Task statement:
Emit the entire listing verbatim.

Recorded information:
• • • • •

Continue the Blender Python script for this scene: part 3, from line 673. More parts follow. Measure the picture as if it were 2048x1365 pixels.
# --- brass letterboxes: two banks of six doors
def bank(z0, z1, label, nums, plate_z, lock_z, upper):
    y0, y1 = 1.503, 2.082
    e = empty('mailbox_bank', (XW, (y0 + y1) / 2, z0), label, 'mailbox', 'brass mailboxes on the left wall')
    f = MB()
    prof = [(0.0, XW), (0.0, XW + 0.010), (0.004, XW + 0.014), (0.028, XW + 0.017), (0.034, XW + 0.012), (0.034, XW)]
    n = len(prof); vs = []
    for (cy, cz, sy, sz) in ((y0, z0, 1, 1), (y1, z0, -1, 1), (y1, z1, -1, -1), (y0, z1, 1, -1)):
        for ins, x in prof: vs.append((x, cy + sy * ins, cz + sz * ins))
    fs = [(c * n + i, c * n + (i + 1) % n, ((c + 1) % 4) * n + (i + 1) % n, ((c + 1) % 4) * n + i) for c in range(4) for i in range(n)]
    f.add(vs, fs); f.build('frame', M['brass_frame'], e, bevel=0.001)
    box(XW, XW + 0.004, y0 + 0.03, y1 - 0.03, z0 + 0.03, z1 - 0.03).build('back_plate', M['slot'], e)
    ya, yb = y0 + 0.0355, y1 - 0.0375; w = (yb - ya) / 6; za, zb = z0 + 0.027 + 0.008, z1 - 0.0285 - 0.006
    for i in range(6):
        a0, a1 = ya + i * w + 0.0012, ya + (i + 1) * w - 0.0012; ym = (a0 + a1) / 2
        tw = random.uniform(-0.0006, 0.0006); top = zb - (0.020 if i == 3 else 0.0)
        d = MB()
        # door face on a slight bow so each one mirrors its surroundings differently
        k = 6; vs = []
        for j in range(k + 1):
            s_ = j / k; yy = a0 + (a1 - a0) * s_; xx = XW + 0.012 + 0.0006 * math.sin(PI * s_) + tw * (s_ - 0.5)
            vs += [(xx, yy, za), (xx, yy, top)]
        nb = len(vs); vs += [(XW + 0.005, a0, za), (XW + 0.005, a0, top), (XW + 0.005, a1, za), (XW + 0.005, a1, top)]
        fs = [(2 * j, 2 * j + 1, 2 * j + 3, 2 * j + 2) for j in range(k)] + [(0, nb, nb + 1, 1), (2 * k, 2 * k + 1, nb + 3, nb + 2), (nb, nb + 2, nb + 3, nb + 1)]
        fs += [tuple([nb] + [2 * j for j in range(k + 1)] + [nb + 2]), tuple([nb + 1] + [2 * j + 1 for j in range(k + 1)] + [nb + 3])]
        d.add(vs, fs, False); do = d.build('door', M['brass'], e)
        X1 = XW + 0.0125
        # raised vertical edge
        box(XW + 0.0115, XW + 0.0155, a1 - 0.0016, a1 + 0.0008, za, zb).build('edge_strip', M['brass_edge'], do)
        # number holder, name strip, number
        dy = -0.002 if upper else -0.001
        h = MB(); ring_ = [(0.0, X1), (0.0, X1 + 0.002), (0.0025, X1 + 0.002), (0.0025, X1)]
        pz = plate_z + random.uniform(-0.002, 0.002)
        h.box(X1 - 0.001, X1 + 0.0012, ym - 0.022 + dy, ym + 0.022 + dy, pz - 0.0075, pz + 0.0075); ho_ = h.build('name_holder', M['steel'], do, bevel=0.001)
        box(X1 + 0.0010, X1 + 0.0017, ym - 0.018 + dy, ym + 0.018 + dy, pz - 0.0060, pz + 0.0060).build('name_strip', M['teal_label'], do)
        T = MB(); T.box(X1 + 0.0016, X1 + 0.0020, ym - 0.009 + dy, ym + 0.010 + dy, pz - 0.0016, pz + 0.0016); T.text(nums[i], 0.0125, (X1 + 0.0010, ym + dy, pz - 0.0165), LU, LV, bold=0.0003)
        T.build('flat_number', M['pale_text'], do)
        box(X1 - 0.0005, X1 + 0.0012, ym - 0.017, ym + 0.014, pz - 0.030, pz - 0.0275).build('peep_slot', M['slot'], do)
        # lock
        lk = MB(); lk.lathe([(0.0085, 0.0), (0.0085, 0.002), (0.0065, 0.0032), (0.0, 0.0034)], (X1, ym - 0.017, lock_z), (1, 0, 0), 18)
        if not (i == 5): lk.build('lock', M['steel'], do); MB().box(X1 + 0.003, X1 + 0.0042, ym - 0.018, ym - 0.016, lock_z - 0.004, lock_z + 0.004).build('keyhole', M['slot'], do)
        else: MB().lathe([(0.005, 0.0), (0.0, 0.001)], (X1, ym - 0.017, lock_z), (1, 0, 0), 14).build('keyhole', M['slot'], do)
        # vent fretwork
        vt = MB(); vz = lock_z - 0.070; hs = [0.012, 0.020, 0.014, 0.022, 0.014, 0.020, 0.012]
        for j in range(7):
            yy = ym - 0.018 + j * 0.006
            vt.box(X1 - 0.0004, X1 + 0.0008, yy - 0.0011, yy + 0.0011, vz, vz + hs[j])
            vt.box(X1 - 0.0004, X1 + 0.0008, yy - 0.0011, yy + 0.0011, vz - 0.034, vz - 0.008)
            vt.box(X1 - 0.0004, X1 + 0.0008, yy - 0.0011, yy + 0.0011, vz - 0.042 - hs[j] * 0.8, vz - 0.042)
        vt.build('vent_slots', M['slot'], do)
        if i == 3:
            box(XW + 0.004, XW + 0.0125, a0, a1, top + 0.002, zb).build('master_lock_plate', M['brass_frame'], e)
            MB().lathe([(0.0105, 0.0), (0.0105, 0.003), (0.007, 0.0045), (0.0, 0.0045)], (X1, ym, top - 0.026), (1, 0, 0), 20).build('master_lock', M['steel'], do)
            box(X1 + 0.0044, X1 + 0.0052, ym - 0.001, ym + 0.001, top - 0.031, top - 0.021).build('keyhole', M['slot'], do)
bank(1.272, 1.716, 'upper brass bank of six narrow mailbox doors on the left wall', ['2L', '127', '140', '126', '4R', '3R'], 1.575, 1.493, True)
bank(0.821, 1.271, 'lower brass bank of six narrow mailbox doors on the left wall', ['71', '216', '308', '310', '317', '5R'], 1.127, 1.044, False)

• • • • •

Output of the task:
Continue the Blender Python script for this scene: part 3, from line 673. More parts follow. Measure the picture as if it were 2048x1365 pixels.
# --- brass letterboxes: two banks of six doors
def bank(z0, z1, label, nums, plate_z, lock_z, upper):
    y0, y1 = 1.503, 2.082
    e = empty('mailbox_bank', (XW, (y0 + y1) / 2, z0), label, 'mailbox', 'brass mailboxes on the left wall')
    f = MB()
    prof = [(0.0, XW), (0.0, XW + 0.010), (0.004, XW + 0.014), (0.028, XW + 0.017), (0.034, XW + 0.012), (0.034, XW)]
    n = len(prof); vs = []
    for (cy, cz, sy, sz) in ((y0, z0, 1, 1), (y1, z0, -1, 1), (y1, z1, -1, -1), (y0, z1, 1, -1)):
        for ins, x in prof: vs.append((x, cy + sy * ins, cz + sz * ins))
    fs = [(c * n + i, c * n + (i + 1) % n, ((c + 1) % 4) * n + (i + 1) % n, ((c + 1) % 4) * n + i) for c in range(4) for i in range(n)]
    f.add(vs, fs); f.build('frame', M['brass_frame'], e, bevel=0.001)
    box(XW, XW + 0.004, y0 + 0.03, y1 - 0.03, z0 + 0.03, z1 - 0.03).build('back_plate', M['slot'], e)
    ya, yb = y0 + 0.0355, y1 - 0.0375; w = (yb - ya) / 6; za, zb = z0 + 0.027 + 0.008, z1 - 0.0285 - 0.006
    for i in range(6):
        a0, a1 = ya + i * w + 0.0012, ya + (i + 1) * w - 0.0012; ym = (a0 + a1) / 2
        tw = random.uniform(-0.0006, 0.0006); top = zb - (0.020 if i == 3 else 0.0)
        d = MB()
        # door face on a slight bow so each one mirrors its surroundings differently
        k = 6; vs = []
        for j in range(k + 1):
            s_ = j / k; yy = a0 + (a1 - a0) * s_; xx = XW + 0.012 + 0.0006 * math.sin(PI * s_) + tw * (s_ - 0.5)
            vs += [(xx, yy, za), (xx, yy, top)]
        nb = len(vs); vs += [(XW + 0.005, a0, za), (XW + 0.005, a0, top), (XW + 0.005, a1, za), (XW + 0.005, a1, top)]
        fs = [(2 * j, 2 * j + 1, 2 * j + 3, 2 * j + 2) for j in range(k)] + [(0, nb, nb + 1, 1), (2 * k, 2 * k + 1, nb + 3, nb + 2), (nb, nb + 2, nb + 3, nb + 1)]
        fs += [tuple([nb] + [2 * j for j in range(k + 1)] + [nb + 2]), tuple([nb + 1] + [2 * j + 1 for j in range(k + 1)] + [nb + 3])]
        d.add(vs, fs, False); do = d.build('door', M['brass'], e)
        X1 = XW + 0.0125
        # raised vertical edge
        box(XW + 0.0115, XW + 0.0155, a1 - 0.0016, a1 + 0.0008, za, zb).build('edge_strip', M['brass_edge'], do)
        # number holder, name strip, number
        dy = -0.002 if upper else -0.001
        h = MB(); ring_ = [(0.0, X1), (0.0, X1 + 0.002), (0.0025, X1 + 0.002), (0.0025, X1)]
        pz = plate_z + random.uniform(-0.002, 0.002)
        h.box(X1 - 0.001, X1 + 0.0012, ym - 0.022 + dy, ym + 0.022 + dy, pz - 0.0075, pz + 0.0075); ho_ = h.build('name_holder', M['steel'], do, bevel=0.001)
        box(X1 + 0.0010, X1 + 0.0017, ym - 0.018 + dy, ym + 0.018 + dy, pz - 0.0060, pz + 0.0060).build('name_strip', M['teal_label'], do)
        T = MB(); T.box(X1 + 0.0016, X1 + 0.0020, ym - 0.009 + dy, ym + 0.010 + dy, pz - 0.0016, pz + 0.0016); T.text(nums[i], 0.0125, (X1 + 0.0010, ym + dy, pz - 0.0165), LU, LV, bold=0.0003)
        T.build('flat_number', M['pale_text'], do)
        box(X1 - 0.0005, X1 + 0.0012, ym - 0.017, ym + 0.014, pz - 0.030, pz - 0.0275).build('peep_slot', M['slot'], do)
        # lock
        lk = MB(); lk.lathe([(0.0085, 0.0), (0.0085, 0.002), (0.0065, 0.0032), (0.0, 0.0034)], (X1, ym - 0.017, lock_z), (1, 0, 0), 18)
        if not (i == 5): lk.build('lock', M['steel'], do); MB().box(X1 + 0.003, X1 + 0.0042, ym - 0.018, ym - 0.016, lock_z - 0.004, lock_z + 0.004).build('keyhole', M['slot'], do)
        else: MB().lathe([(0.005, 0.0), (0.0, 0.001)], (X1, ym - 0.017, lock_z), (1, 0, 0), 14).build('keyhole', M['slot'], do)
        # vent fretwork
        vt = MB(); vz = lock_z - 0.070; hs = [0.012, 0.020, 0.014, 0.022, 0.014, 0.020, 0.012]
        for j in range(7):
            yy = ym - 0.018 + j * 0.006
            vt.box(X1 - 0.0004, X1 + 0.0008, yy - 0.0011, yy + 0.0011, vz, vz + hs[j])
            vt.box(X1 - 0.0004, X1 + 0.0008, yy - 0.0011, yy + 0.0011, vz - 0.034, vz - 0.008)
            vt.box(X1 - 0.0004, X1 + 0.0008, yy - 0.0011, yy + 0.0011, vz - 0.042 - hs[j] * 0.8, vz - 0.042)
        vt.build('vent_slots', M['slot'], do)
        if i == 3:
            box(XW + 0.004, XW + 0.0125, a0, a1, top + 0.002, zb).build('master_lock_plate', M['brass_frame'], e)
            MB().lathe([(0.0105, 0.0), (0.0105, 0.003), (0.007, 0.0045), (0.0, 0.0045)], (X1, ym, top - 0.026), (1, 0, 0), 20).build('master_lock', M['steel'], do)
            box(X1 + 0.0044, X1 + 0.0052, ym - 0.001, ym + 0.001, top - 0.031, top - 0.021).build('keyhole', M['slot'], do)
bank(1.272, 1.716, 'upper brass bank of six narrow mailbox doors on the left wall', ['2L', '127', '140', '126', '4R', '3R'], 1.575, 1.493, True)
bank(0.821, 1.271, 'lower brass bank of six narrow mailbox doors on the left wall', ['71', '216', '308', '310', '317', '5R'], 1.127, 1.044, False)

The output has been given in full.